**DATA SEGMENT**
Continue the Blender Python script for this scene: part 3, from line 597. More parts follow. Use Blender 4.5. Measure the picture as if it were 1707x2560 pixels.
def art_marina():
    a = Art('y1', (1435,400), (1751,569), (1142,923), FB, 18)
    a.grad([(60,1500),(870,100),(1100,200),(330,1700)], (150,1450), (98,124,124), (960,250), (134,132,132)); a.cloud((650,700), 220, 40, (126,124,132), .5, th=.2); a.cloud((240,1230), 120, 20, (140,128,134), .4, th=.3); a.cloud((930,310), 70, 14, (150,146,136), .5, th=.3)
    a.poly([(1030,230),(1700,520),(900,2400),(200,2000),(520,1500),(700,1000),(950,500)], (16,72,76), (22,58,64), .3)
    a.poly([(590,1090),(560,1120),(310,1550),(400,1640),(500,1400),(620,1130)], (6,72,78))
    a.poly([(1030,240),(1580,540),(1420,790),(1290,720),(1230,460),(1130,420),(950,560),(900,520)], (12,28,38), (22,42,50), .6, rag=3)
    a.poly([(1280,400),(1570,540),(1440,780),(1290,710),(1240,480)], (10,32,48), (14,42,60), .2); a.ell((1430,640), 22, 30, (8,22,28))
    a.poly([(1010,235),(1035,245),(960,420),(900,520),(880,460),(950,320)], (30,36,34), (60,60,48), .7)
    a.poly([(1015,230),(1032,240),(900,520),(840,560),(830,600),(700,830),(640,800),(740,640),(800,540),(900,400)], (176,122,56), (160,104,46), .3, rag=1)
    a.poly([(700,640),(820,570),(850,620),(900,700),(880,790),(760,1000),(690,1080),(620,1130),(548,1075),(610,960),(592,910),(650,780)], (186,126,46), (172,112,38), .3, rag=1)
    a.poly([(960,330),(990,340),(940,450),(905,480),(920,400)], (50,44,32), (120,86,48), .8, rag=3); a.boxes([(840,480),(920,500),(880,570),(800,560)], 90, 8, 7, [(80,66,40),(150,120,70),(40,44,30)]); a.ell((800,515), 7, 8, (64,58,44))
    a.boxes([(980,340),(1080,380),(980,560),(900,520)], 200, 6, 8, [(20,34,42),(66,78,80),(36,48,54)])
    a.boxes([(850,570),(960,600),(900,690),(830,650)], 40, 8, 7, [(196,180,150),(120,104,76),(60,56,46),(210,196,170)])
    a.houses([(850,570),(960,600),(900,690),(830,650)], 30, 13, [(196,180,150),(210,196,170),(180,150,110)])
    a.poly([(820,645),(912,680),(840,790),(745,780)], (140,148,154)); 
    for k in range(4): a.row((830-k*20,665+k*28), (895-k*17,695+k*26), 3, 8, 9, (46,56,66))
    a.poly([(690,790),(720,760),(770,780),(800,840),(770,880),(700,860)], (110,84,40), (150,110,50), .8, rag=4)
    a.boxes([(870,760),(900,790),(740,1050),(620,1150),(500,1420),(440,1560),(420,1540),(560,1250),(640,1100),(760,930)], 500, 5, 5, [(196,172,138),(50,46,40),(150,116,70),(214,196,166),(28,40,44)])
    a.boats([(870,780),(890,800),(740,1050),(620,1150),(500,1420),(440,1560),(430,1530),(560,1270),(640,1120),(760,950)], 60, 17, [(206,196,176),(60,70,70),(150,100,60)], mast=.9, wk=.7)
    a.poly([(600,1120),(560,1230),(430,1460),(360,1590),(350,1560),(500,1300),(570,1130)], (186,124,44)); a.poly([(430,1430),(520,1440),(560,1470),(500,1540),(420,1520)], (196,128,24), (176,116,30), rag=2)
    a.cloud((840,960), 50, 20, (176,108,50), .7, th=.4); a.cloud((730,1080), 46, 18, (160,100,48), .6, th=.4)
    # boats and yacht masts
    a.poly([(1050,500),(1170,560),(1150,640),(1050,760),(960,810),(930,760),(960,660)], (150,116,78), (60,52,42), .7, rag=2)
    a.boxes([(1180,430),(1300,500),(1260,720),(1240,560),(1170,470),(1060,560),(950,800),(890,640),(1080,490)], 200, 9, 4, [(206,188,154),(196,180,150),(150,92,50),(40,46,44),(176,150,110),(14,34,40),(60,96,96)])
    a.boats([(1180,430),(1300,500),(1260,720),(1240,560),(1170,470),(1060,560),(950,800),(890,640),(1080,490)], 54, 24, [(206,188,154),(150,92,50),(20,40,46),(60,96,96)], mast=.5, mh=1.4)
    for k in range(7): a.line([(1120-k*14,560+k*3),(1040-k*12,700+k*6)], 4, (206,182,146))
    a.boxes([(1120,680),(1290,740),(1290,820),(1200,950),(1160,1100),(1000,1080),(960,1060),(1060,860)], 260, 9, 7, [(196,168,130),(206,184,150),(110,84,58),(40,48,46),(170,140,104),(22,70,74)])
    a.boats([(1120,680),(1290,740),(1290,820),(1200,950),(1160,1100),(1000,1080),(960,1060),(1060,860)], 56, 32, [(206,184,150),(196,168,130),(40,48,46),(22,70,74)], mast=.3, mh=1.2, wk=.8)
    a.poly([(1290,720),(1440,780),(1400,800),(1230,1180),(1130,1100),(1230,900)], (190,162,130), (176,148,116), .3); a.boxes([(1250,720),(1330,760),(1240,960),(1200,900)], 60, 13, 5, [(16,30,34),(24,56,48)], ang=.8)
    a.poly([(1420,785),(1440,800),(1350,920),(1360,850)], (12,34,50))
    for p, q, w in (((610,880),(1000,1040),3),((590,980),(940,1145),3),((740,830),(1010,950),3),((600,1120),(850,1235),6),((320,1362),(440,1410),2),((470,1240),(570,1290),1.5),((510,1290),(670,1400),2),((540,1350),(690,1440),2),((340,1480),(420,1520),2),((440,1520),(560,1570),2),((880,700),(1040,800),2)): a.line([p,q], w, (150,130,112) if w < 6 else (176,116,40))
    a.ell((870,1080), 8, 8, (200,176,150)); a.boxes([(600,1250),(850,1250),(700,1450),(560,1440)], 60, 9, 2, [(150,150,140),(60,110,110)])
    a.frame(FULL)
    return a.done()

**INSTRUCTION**
Retype all the material above precisely, with no line left out.

**SOLUTION FOR THIS EXERCISE**
Continue the Blender Python script for this scene: part 3, from line 597. More parts follow. Use Blender 4.5. Measure the picture as if it were 1707x2560 pixels.
def art_marina():
    a = Art('y1', (1435,400), (1751,569), (1142,923), FB, 18)
    a.grad([(60,1500),(870,100),(1100,200),(330,1700)], (150,1450), (98,124,124), (960,250), (134,132,132)); a.cloud((650,700), 220, 40, (126,124,132), .5, th=.2); a.cloud((240,1230), 120, 20, (140,128,134), .4, th=.3); a.cloud((930,310), 70, 14, (150,146,136), .5, th=.3)
    a.poly([(1030,230),(1700,520),(900,2400),(200,2000),(520,1500),(700,1000),(950,500)], (16,72,76), (22,58,64), .3)
    a.poly([(590,1090),(560,1120),(310,1550),(400,1640),(500,1400),(620,1130)], (6,72,78))
    a.poly([(1030,240),(1580,540),(1420,790),(1290,720),(1230,460),(1130,420),(950,560),(900,520)], (12,28,38), (22,42,50), .6, rag=3)
    a.poly([(1280,400),(1570,540),(1440,780),(1290,710),(1240,480)], (10,32,48), (14,42,60), .2); a.ell((1430,640), 22, 30, (8,22,28))
    a.poly([(1010,235),(1035,245),(960,420),(900,520),(880,460),(950,320)], (30,36,34), (60,60,48), .7)
    a.poly([(1015,230),(1032,240),(900,520),(840,560),(830,600),(700,830),(640,800),(740,640),(800,540),(900,400)], (176,122,56), (160,104,46), .3, rag=1)
    a.poly([(700,640),(820,570),(850,620),(900,700),(880,790),(760,1000),(690,1080),(620,1130),(548,1075),(610,960),(592,910),(650,780)], (186,126,46), (172,112,38), .3, rag=1)
    a.poly([(960,330),(990,340),(940,450),(905,480),(920,400)], (50,44,32), (120,86,48), .8, rag=3); a.boxes([(840,480),(920,500),(880,570),(800,560)], 90, 8, 7, [(80,66,40),(150,120,70),(40,44,30)]); a.ell((800,515), 7, 8, (64,58,44))
    a.boxes([(980,340),(1080,380),(980,560),(900,520)], 200, 6, 8, [(20,34,42),(66,78,80),(36,48,54)])
    a.boxes([(850,570),(960,600),(900,690),(830,650)], 40, 8, 7, [(196,180,150),(120,104,76),(60,56,46),(210,196,170)])
    a.houses([(850,570),(960,600),(900,690),(830,650)], 30, 13, [(196,180,150),(210,196,170),(180,150,110)])
    a.poly([(820,645),(912,680),(840,790),(745,780)], (140,148,154)); 
    for k in range(4): a.row((830-k*20,665+k*28), (895-k*17,695+k*26), 3, 8, 9, (46,56,66))
    a.poly([(690,790),(720,760),(770,780),(800,840),(770,880),(700,860)], (110,84,40), (150,110,50), .8, rag=4)
    a.boxes([(870,760),(900,790),(740,1050),(620,1150),(500,1420),(440,1560),(420,1540),(560,1250),(640,1100),(760,930)], 500, 5, 5, [(196,172,138),(50,46,40),(150,116,70),(214,196,166),(28,40,44)])
    a.boats([(870,780),(890,800),(740,1050),(620,1150),(500,1420),(440,1560),(430,1530),(560,1270),(640,1120),(760,950)], 60, 17, [(206,196,176),(60,70,70),(150,100,60)], mast=.9, wk=.7)
    a.poly([(600,1120),(560,1230),(430,1460),(360,1590),(350,1560),(500,1300),(570,1130)], (186,124,44)); a.poly([(430,1430),(520,1440),(560,1470),(500,1540),(420,1520)], (196,128,24), (176,116,30), rag=2)
    a.cloud((840,960), 50, 20, (176,108,50), .7, th=.4); a.cloud((730,1080), 46, 18, (160,100,48), .6, th=.4)
    # boats and yacht masts
    a.poly([(1050,500),(1170,560),(1150,640),(1050,760),(960,810),(930,760),(960,660)], (150,116,78), (60,52,42), .7, rag=2)
    a.boxes([(1180,430),(1300,500),(1260,720),(1240,560),(1170,470),(1060,560),(950,800),(890,640),(1080,490)], 200, 9, 4, [(206,188,154),(196,180,150),(150,92,50),(40,46,44),(176,150,110),(14,34,40),(60,96,96)])
    a.boats([(1180,430),(1300,500),(1260,720),(1240,560),(1170,470),(1060,560),(950,800),(890,640),(1080,490)], 54, 24, [(206,188,154),(150,92,50),(20,40,46),(60,96,96)], mast=.5, mh=1.4)
    for k in range(7): a.line([(1120-k*14,560+k*3),(1040-k*12,700+k*6)], 4, (206,182,146))
    a.boxes([(1120,680),(1290,740),(1290,820),(1200,950),(1160,1100),(1000,1080),(960,1060),(1060,860)], 260, 9, 7, [(196,168,130),(206,184,150),(110,84,58),(40,48,46),(170,140,104),(22,70,74)])
    a.boats([(1120,680),(1290,740),(1290,820),(1200,950),(1160,1100),(1000,1080),(960,1060),(1060,860)], 56, 32, [(206,184,150),(196,168,130),(40,48,46),(22,70,74)], mast=.3, mh=1.2, wk=.8)
    a.poly([(1290,720),(1440,780),(1400,800),(1230,1180),(1130,1100),(1230,900)], (190,162,130), (176,148,116), .3); a.boxes([(1250,720),(1330,760),(1240,960),(1200,900)], 60, 13, 5, [(16,30,34),(24,56,48)], ang=.8)
    a.poly([(1420,785),(1440,800),(1350,920),(1360,850)], (12,34,50))
    for p, q, w in (((610,880),(1000,1040),3),((590,980),(940,1145),3),((740,830),(1010,950),3),((600,1120),(850,1235),6),((320,1362),(440,1410),2),((470,1240),(570,1290),1.5),((510,1290),(670,1400),2),((540,1350),(690,1440),2),((340,1480),(420,1520),2),((440,1520),(560,1570),2),((880,700),(1040,800),2)): a.line([p,q], w, (150,130,112) if w < 6 else (176,116,40))
    a.ell((870,1080), 8, 8, (200,176,150)); a.boxes([(600,1250),(850,1250),(700,1450),(560,1440)], 60, 9, 2, [(150,150,140),(60,110,110)])
    a.frame(FULL)
    return a.done()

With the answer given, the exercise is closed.